Task statement:
Search the data below for the string "from". Extract every line that contains it.

Information shown:

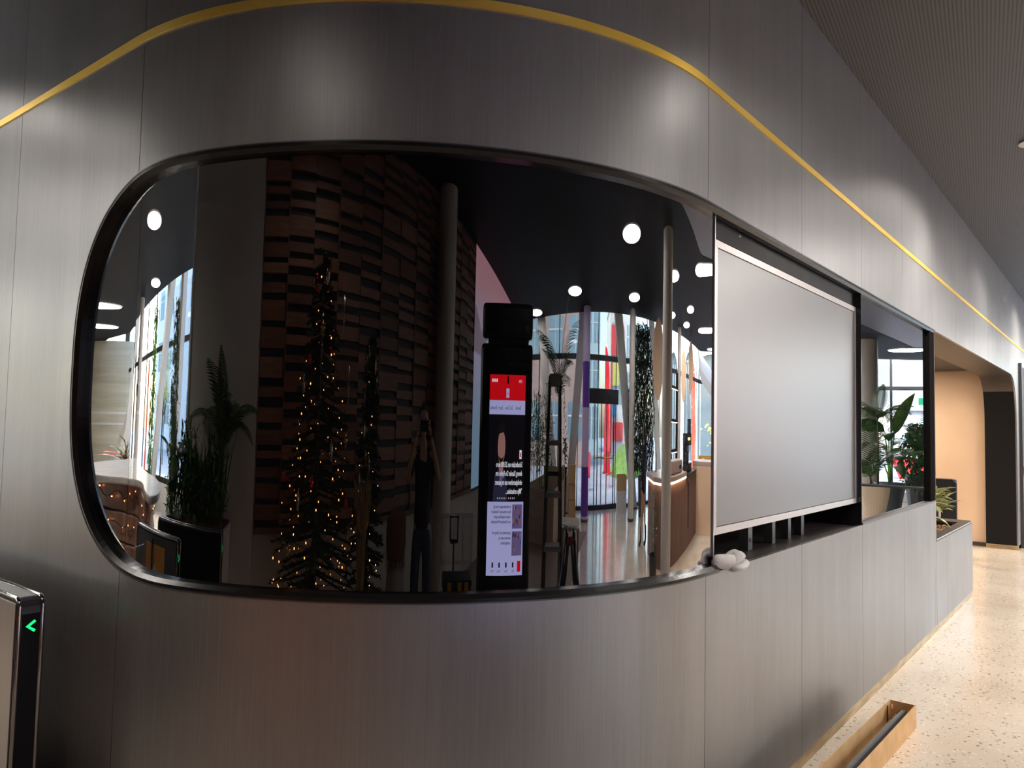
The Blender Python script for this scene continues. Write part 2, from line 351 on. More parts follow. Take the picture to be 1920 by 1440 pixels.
# ------------------------------------------------------------------ floor, ceiling
FL = [(-7.6, 4.3), (-7.6, 28), (1.4, 28), (26.5, 8), (26.5, -2.5), (25.5, -4.5), (22, -7.0), (18, -8.6), (14, -9.8), (10.5, -10.7), (6.9, -11.3), (3.4, -11.5), (-1.6, -11.9), (-1.6, 4.3)]
mb = MB(); mb.prism(FL, -.1, 0); tag(mb.done('floor', M_FLOOR), 'polished beige terrazzo floor with dark chips', kind='structure')
CE = [(-6, 4.3), (-6, 15.4), (-6.3, 18.1), (-6.9, 21.4), (-8.5, 26), (-8.5, 28), (1.4, 28), (25.5, 8), (25.2, 1), (24.5, -2.2), (22.5, -4.5), (19.4, -6.5), (16.3, -7.35), (13, -8.2), (10.6, -8.75), (7.5, -9.45), (4, -10.2), (0, -11.05), (-1.6, -11.4), (-1.6, 4.3)]
mb = MB(); mb.prism(CE, ZC + .001, ZC + .5); tag(mb.done('ceiling', M_CEIL), 'dark brown finely perforated metal ceiling', kind='structure')
mb = MB(); mb.prism([(-5.99, 4.35), (-5.99, 15.4), (-6.29, 18.1), (-6.89, 21.4), (-8.4, 26), (-8.4, 27.9), (1.0, 27.9), (1.0, 3.2), (1.2, .4), (2.2, -1.3), (4.2, -1.5), (24.6, -1.5), (22.5, -4.4), (19.4, -6.4), (16.3, -7.25), (13, -8.1), (10.6, -8.65), (7.5, -9.35), (4, -10.1), (0, -10.95), (-1.49, -11.3), (-1.49, 4.35)], ZC - .006, ZC + .0005); tag(mb.done('ceiling_lobby', M_LOBCEIL), 'black painted ceiling over the lobby', kind='structure')

# ------------------------------------------------------------------ round ceiling lamps
LAMPS = [(-2.25, 7.66, 'nearest on the left over the gates'), (-5.0, 10.8, 'small and far on the left near the hanging vines'), (-3.9, 15.2, 'upper of two far ones over the wavy bar'), (-5.4, 18.6, 'lower of two far ones by the concrete column'),
         (4.95, -3.8, 'largest, over the open floor by the thick column'), (2.83, -7.98, 'left of the pair before the window wall'), (7.05, -7.34, 'above the slim column by the door'), (9.5, -1.9, 'cut by the edge of the black glass'),
         (8.5, -4.05, 'half hidden behind the thick column'), (12.0, -4.45, 'small upper one over the bar'), (13.4, -6.0, 'small lower one over the bar'), (15.35, -4.4, 'long flat one beyond the bar'),
         (19.1, -5.6, 'farthest, low beside the arched window'), (.07, -10.15, 'just beside the top of the black kiosk'), (21.28, -1.73, 'over the potted plants at the far end'), (11.1, -6.7, 'just right of the thick column, lower')]
proto = None
for x, y, wh in LAMPS:
    if proto is None:
        proto = empty('ceiling_lamp', (x, y, ZC - .03)); 
        mb = MB(); mb.lathe([(.40, .004), (.43, .004), (.445, .03), (.40, .03)], n=32); put(mb.done('lamp_ring', M_WHITE, smooth=False), proto)
        mb = MB(); mb.lathe([(.001, -.004), (.25, -.004), (.415, .0), (.42, .012), (.001, .012)], n=32); put(mb.done('diffuser', M_LAMP), proto)
        o = proto
    else:
        o = copy_tree(proto); o.location = (x, y, ZC - .03)
    tag(o, 'round white ceiling lamp, ' + wh, 'lamp', 'round ceiling lamps')
# small warm spotlights washing the bronze wall
for i, (x, y, e_, wh) in enumerate(((.45, 5.75, 130, 'by the left stretch of the bronze wall'), (-.62, 1.55, 26, 'over the tall christmas tree'), (6.7, .5, 150, 'along the right stretch, nearer'), (13.4, .62, 170, 'along the right stretch, farther'), (10.0, .5, 90, 'along the right stretch, middle'), (3.9, -.2, 60, 'over the cardboard box'))):
    o = empty('downlight', (x, y, ZC - .012), 'small recessed downlight ' + wh, 'lamp', 'recessed downlights')
    mb = MB(); mb.lathe([(.075, .0), (.095, .0), (.095, .011), (.075, .011)], n=20); put(mb.done('trim_ring', M_WHITE), o); mb = MB(); mb.lathe([(.001, .002), (.074, .002), (.074, .008), (.001, .008)], n=20); put(mb.done('diffuser', M_LAMP), o)
    sd = bpy.data.lights.new('downlight', 'SPOT'); sd.energy = e_ * 3.0; sd.spot_size = rad(150); sd.spot_blend = 1; sd.shadow_soft_size = .14; sd.color = (1, .92, .84)
    so = bpy.data.objects.new('lamp_bulb', sd); COL.objects.link(so); so.parent = o; so.location = (0, 0, -.03)
# ------------------------------------------------------------------ display band: frame, curved black glass
def sweep(mb, path, prof):       # path of (u, z); prof of (inset into the opening, depth)
    rings = []
    for i, (u, z) in enumerate(path):
        p0 = path[max(i - 1, 0)]; p1 = path[min(i + 1, len(path) - 1)]; t = Vector((p1[0] - p0[0], p1[1] - p0[1])).normalized(); nx, nz = t.y, -t.x
        rings.append([W(u + nx * k, d, z + nz * k) for k, d in prof])
    mb.rings(rings)
vl = CV
uarc = [OP_L + .75 + .03 * i for i in range(1, 67) if OP_L + .75 + .03 * i < -.01] + [0]
top_path = [(OP_R, OP_T)] + [(.11, OP_T)] + [(u, OP_T) for u in uarc[::-1]] + [(OP_L + v, z_top(OP_L + v)) for v in vl[::-1]]
bot_path = [(OP_L + v, z_bot(OP_L + v)) for v in vl] + [(u, OP_B) for u in uarc] + [(.11, OP_B)]
# the path runs right to left along the top, so the inside of the opening is on its left
def sweep2(mb, path, prof): sweep(mb, path, [(-k, d) for k, d in prof])
vw = empty('video_wall', W(0, .03, 1.06), 'curved black mirror glass video wall wrapping the rounded corner', 'display')
bpy.context.view_layer.update()
mb = MB(); sweep2(mb, top_path + bot_path, [(-.002, -.006), (.012, -.006), (.024, .008), (.024, .036), (-.002, .036)])
mb.done('frame', M_FRAME, vw)
mb = MB(); sweep2(mb, top_path + bot_path, [(-.003, -.0075), (.0015, -.0075), (.0015, -.005), (-.003, -.005)])
mb.done('edge_bead', M_GREYDARK, vw)
def glass(a, b, name, parent, lo, hi, d=.03):
    n = max(2, int((b - a) / .018)) if a < 0 else 2
    us = [a + (b - a) * i / n for i in range(n + 1)]
    mb = MB(); slab(mb, us, lo, hi, d, d + .006); o = mb.done(name, M_DGLASS, parent, smooth=True)
    e = o.modifiers.new('edges', 'EDGE_SPLIT'); e.split_angle = rad(35); return o
zi_b = lambda u: z_bot(u) + .012; zi_t = lambda u: z_top(u) - .012
glass(OP_L + .012, -2.331, 'glass', vw, zi_b, zi_t); glass(-2.329, .122, 'glass', vw, zi_b, zi_t)
mb = MB(); slab(mb, [.122, .128], lambda u: OP_B + .004, lambda u: OP_T - .004, .024, .05); mb.done('end_strip', M_SILVER, vw)

# ------------------------------------------------------------------ grey panel hanging in the open bay
dp = empty('display_panel', W(1.18, .038, 1.19), 'matte grey flat display panel hanging in the open bay beside the curved glass', 'display')
bpy.context.view_layer.update()
M_SCREEN = mat('matte_grey_screen', (.22, .218, .22), .34, .75, .5)
a, b, z0, z1 = .150, 2.205, 1.192, 2.376
mb = MB(); mb.box(*W(a, .05, z0), *W(b, .11, z1)); mb.done('housing', M_BLACK, dp, bevel=.004)
mb = MB()
for q in ((a, z0, b, z0 + .030), (a, z1 - .030, b, z1), (a, z0 + .030, a + .022, z1 - .030), (b - .022, z0 + .030, b, z1 - .030)): mb.box(*W(q[0], .034, q[1]), *W(q[2], .052, q[3]))
mb.done('bezel', mat('pale_grey_bezel', (.55, .52, .51), .32, .5), dp, bevel=.001)
mb = MB(); mb.box(*W(a + .0235, .0385, z0 + .0325), *W(b - .0235, .05, z1 - .0325)); mb.done('screen', M_SCREEN, dp)
# black fascia over it, posts and studs in the gap below
fa = empty('fascia', W(1.2, .05, 2.42), 'black smudged fascia strip over the grey panel', 'panel'); bpy.context.view_layer.update()
M_SMUDGE = noise_col(mat('smudged_black', (.02, .02, .02), .35), (.006, .006, .0065), (.02, .02, .021), (3, 3, 3), lo=.5, hi=.8, rough=(.35, .65)); M_SMUDGE.node_tree.nodes['Principled BSDF'].inputs['Specular IOR Level'].default_value = .15
mb = MB(); mb.box(*W(.13, .045, 2.385), *W(2.20, .06, 2.484)); mb.done('board', M_SMUDGE, fa)
mb = MB(); mb.sphere(W(.42, .044, 2.445), .006, 8, 6); mb.done('screw', M_SILVER, fa)
for i, (X, wd) in enumerate(((3.557, .05), (3.865, .042), (4.095, .042), (4.30, .045))):
    st = empty('metal_stud', (X, 1.40, 1.055), ('first', 'second', 'third', 'fourth')[i] + ' aluminium stud from the left standing under the grey panel', 'stud', 'studs under the grey panel')
    mb = MB(); mb.box(-wd / 2, -.012, 0, wd / 2, -.008, .2).box(-wd / 2, -.008, 0, -wd / 2 + .003, .03, .2).box(wd / 2 - .003, -.008, 0, wd / 2, .03, .2)
    put(mb.done('channel', M_GREYDARK), st)
    if i == 0:
        mb = MB(); mb.lathe([(.001, 0), (.009, 0), (.009, .003), (.001, .003)], n=10); o = put(mb.done('screw', M_BLACK), st); o.location = (0, -.012, .045); o.rotation_euler = (pi / 2, 0, 0)
mb = MB(); mb.box(3.06, 1.62, 1.056, 3.30, 1.66, 1.2); tag(mb.done('backing_block', M_GREYDARK), 'dark grey block deep in the gap left of the studs', 'block')

# ------------------------------------------------------------------ flat glass at the right end of the band
fg = empty('flat_video_wall', W(3.2, .03, 1.06), 'flat black mirror glass panel reflecting potted plants, right of the grey panel', 'display'); bpy.context.view_layer.update()
glass(2.232, 4.285, 'glass', fg, lambda u: OP_B + .012, lambda u: OP_T - .012)
mb = MB(); mb.box(*W(2.208, .006, OP_B), *W(2.215, .5, OP_T)); mb.done('end_return', M_GBLACK, fg)
mb = MB(); mb.box(*W(2.215, .018, OP_B + .002), *W(2.232, .04, OP_T)); mb.done('edge_strip', M_SILVER, fg)
mb = MB(); mb.box(*W(4.285, .005, OP_B), *W(4.455, .06, OP_T)); mb.done('mullion', M_MULLB, fg)
mb = MB(); mb.box(*W(2.215, .0005, OP_B - .005), *W(4.455, .028, OP_B + .013)); mb.done('sill', mat('brown_sill', (.12, .09, .078), .4, .2), fg)
mb = MB(); mb.box(*W(OP_R - .013, .0005, .757), *W(OP_R, .55, OP_T)); tag(mb.done('trim_3', M_LEDGE), 'dark end board closing the display band', kind='structure')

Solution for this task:
The Blender Python script for this scene continues. Write part 2, from line 351 on. More parts follow. Take the picture to be 1920 by 1440 pixels.
    st = empty('metal_stud', (X, 1.40, 1.055), ('first', 'second', 'third', 'fourth')[i] + ' aluminium stud from the left standing under the grey panel', 'stud', 'studs under the grey panel')